PROBLEM REQUIREMENTS —
Find the number of lines containing the string "this" in the data. Answer with the number by itself.

GIVEN RECORDS —
=====
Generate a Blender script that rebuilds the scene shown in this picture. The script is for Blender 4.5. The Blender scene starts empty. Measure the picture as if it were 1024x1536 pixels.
=====
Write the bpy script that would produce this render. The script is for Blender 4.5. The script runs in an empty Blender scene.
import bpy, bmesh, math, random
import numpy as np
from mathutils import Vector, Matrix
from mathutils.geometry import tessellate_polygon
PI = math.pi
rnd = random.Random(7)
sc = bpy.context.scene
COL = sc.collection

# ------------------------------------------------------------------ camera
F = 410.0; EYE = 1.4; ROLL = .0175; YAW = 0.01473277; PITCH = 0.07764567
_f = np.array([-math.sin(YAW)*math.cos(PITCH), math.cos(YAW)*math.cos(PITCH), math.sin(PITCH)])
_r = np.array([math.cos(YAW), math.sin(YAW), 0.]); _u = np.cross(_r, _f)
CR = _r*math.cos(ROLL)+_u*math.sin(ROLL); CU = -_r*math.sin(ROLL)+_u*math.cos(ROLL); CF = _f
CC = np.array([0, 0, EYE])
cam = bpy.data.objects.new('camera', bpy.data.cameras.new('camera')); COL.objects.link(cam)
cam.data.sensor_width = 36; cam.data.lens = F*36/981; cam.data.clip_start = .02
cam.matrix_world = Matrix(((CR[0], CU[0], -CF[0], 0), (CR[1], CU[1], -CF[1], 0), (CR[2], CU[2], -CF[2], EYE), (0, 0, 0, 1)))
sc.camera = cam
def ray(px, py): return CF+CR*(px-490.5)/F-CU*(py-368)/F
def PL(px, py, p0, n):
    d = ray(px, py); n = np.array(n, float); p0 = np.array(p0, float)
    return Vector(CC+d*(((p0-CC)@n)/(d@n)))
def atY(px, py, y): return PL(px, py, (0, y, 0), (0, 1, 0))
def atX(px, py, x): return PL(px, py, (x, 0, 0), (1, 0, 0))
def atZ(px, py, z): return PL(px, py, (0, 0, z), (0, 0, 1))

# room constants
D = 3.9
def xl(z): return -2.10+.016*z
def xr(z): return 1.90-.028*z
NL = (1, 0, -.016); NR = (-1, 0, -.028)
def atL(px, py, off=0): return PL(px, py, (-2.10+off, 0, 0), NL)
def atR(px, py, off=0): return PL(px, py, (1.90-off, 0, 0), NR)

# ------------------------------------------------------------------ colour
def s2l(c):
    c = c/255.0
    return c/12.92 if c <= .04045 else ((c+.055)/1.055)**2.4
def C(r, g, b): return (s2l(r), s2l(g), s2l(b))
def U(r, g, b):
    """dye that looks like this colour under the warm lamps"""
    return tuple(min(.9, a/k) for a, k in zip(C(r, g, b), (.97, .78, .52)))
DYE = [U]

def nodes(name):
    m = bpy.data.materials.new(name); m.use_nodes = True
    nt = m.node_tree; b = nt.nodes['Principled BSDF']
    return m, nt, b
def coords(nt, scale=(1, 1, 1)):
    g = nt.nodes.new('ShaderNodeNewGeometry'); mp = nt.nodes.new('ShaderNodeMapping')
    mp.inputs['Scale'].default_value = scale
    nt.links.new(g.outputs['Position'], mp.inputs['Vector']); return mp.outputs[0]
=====
RIGHT ANSWER —
3